» **Instructions for the task**:
Leaving out the pictures, retype the lines from the beginning of the listing through the line containing "K(MB().box((0.41, YR, 2.05), (XR, PY0".

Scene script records
::::::

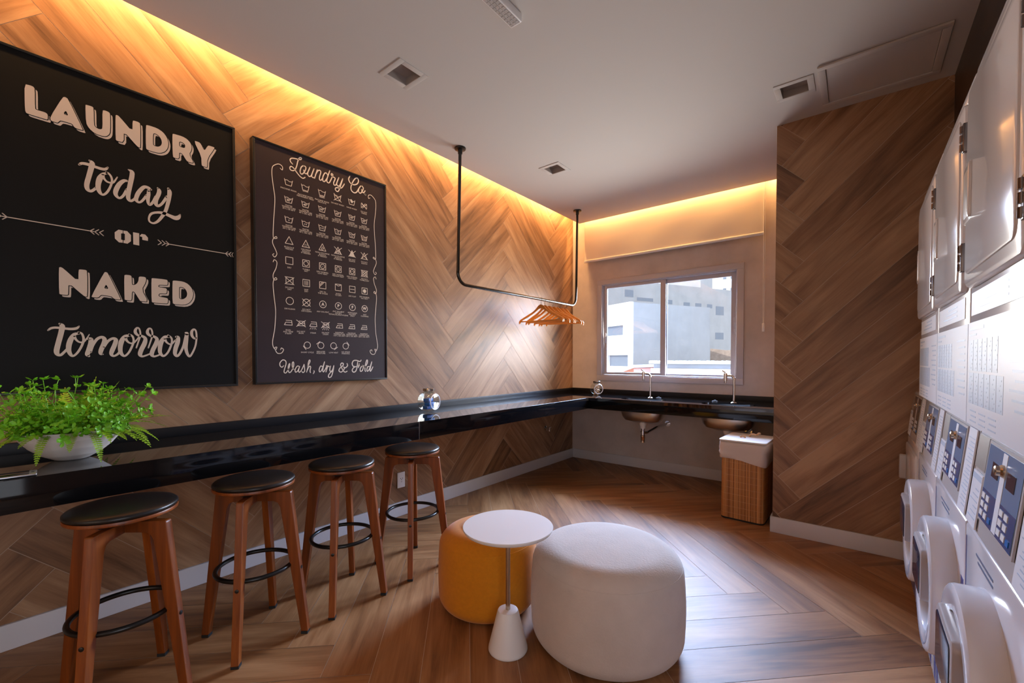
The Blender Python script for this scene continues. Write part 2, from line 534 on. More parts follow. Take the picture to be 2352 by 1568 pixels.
# window wall in cement plaster with the window opening
OX0, OX1, OZ0, OZ1 = -2.35, -0.913, 1.02, 2.085
mb = MB()
for lo, hi in (((XL - .1, YB, 0), (OX0, YB + .14, 3.06)), ((OX1, YB, 0), (XR, YB + .14, 3.06)), ((OX0, YB, 0), (OX1, YB + .14, OZ0)), ((OX0, YB, OZ1), (OX1, YB + .14, 3.06))):
    mb.box(lo, hi)
K(mb.build('wall_back', M['plaster'], smooth=0))
K(MB().box((XL - .1, YR - .1, 0), (XR + .1, YR, 3.06)).build('wall_front', M['plaster'], smooth=0))
K(MB().box((XR, YR, 0), (XR + .1, YB, 3.06)).build('wall_right', M['plaster'], smooth=0))
K(MB().box((0.41, YR, 2.05), (XR, PY0 - 0.002, 3.04)).build('wall_bulkhead', M['dark_wall'], smooth=0))

# ceiling: dropped slab with a light gap along the left and window walls, upper slab above
LIGHTS = [(-2.02, 1.532), (-2.015, 3.08), (-0.312, 3.072)]
hs = 0.078
xs = sorted({-2.59, 0.41} | {x + d for x, _ in LIGHTS for d in (-hs, hs)})
ys = sorted({YR, 4.495} | {y + d for _, y in LIGHTS for d in (-hs, hs)})
mb = MB()
for i in range(len(xs) - 1):
    for j in range(len(ys) - 1):
        cx, cy = (xs[i] + xs[i + 1]) / 2, (ys[j] + ys[j + 1]) / 2
        if any(abs(cx - x) < hs and abs(cy - y) < hs for x, y in LIGHTS): continue
        mb.add([(xs[i], ys[j], ZC), (xs[i + 1], ys[j], ZC), (xs[i + 1], ys[j + 1], ZC), (xs[i], ys[j + 1], ZC)], [(3, 2, 1, 0)])
mb.add([(-2.59, YR, ZC), (-2.59, 4.495, ZC), (-2.59, 4.495, 2.87), (-2.59, YR, 2.87)], [(0, 1, 2, 3)])
mb.add([(-2.59, 4.495, ZC), (PX0, 4.495, ZC), (PX0, 4.495, 2.87), (-2.59, 4.495, 2.87)], [(0, 1, 2, 3)])
mb.add([(-2.59, YR, 2.87), (0.41, YR, 2.87), (0.41, 4.495, 2.87), (-2.59, 4.495, 2.87)], [(0, 1, 2, 3)])
mb.box((XL - .1, YR - .1, 3.06), (XR + .1, YB + .14, 3.12))
K(mb.build('ceiling', M['paint'], smooth=0, fix=False))

# skirting boards
BH = 0.108
K(MB().box((XL, YR, 0), (XL + .015, YB, BH), bev=.002).build('baseboard_left', M['trim']))
K(MB().box((XL + .015, YB - .015, 0), (PX0 - .013, YB, BH), bev=.002).build('baseboard_back', M['trim']))
mb = MB().box((PX0 - .013, PY0 - .015, 0), (0.86, PY0 - .0008, BH), bev=.002)
mb.box((PX0 - .013, PY0, 0), (PX0 - .0008, YB - .016, BH))
K(mb.build('baseboard_pillar', M['trim']))

# window
win = thing('window_1', 'white sliding window above the sinks', None, (-1.63, YB, 1.5)); K(win)


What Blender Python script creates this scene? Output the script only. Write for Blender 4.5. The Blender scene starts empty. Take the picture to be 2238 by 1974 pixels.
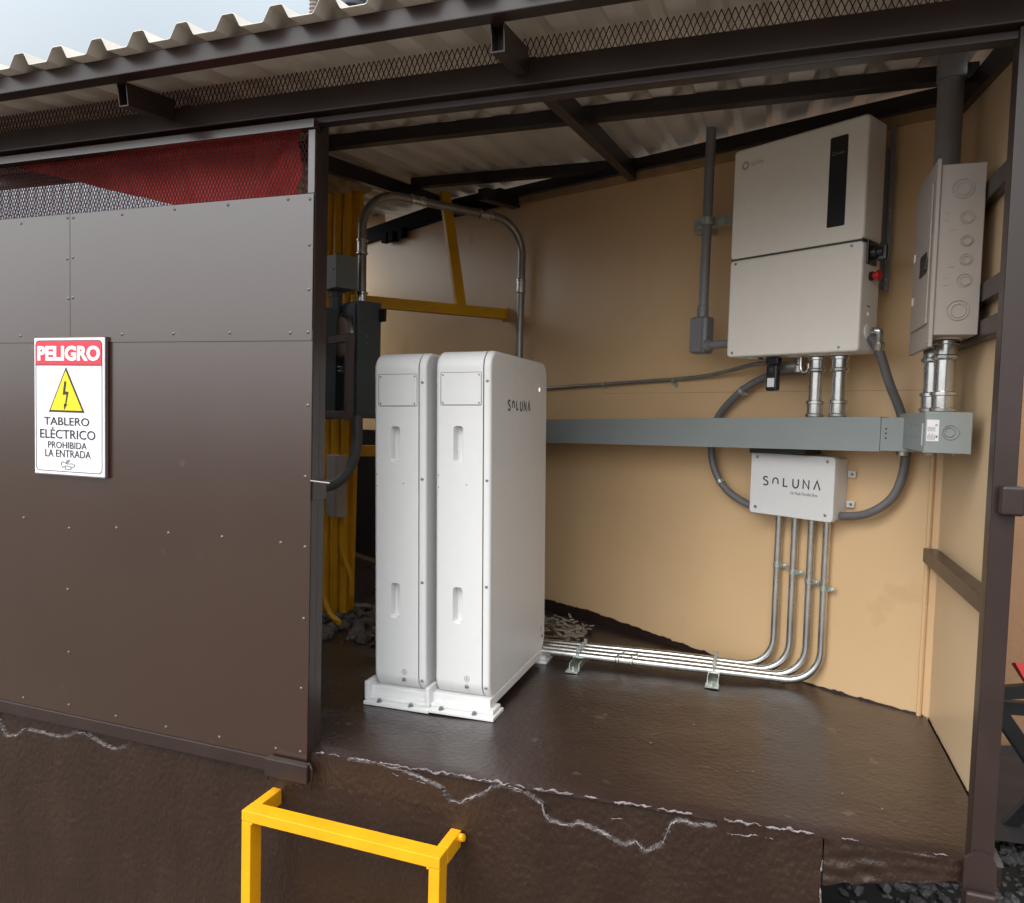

::::::

» **Solved exercise**:
The Blender Python script for this scene continues. Write part 2, from line 534 on. More parts follow. Take the picture to be 2352 by 1568 pixels.
# window wall in cement plaster with the window opening
OX0, OX1, OZ0, OZ1 = -2.35, -0.913, 1.02, 2.085
mb = MB()
for lo, hi in (((XL - .1, YB, 0), (OX0, YB + .14, 3.06)), ((OX1, YB, 0), (XR, YB + .14, 3.06)), ((OX0, YB, 0), (OX1, YB + .14, OZ0)), ((OX0, YB, OZ1), (OX1, YB + .14, 3.06))):
    mb.box(lo, hi)
K(mb.build('wall_back', M['plaster'], smooth=0))
K(MB().box((XL - .1, YR - .1, 0), (XR + .1, YR, 3.06)).build('wall_front', M['plaster'], smooth=0))
K(MB().box((XR, YR, 0), (XR + .1, YB, 3.06)).build('wall_right', M['plaster'], smooth=0))
K(MB().box((0.41, YR, 2.05), (XR, PY0 - 0.002, 3.04)).build('wall_bulkhead', M['dark_wall'], smooth=0))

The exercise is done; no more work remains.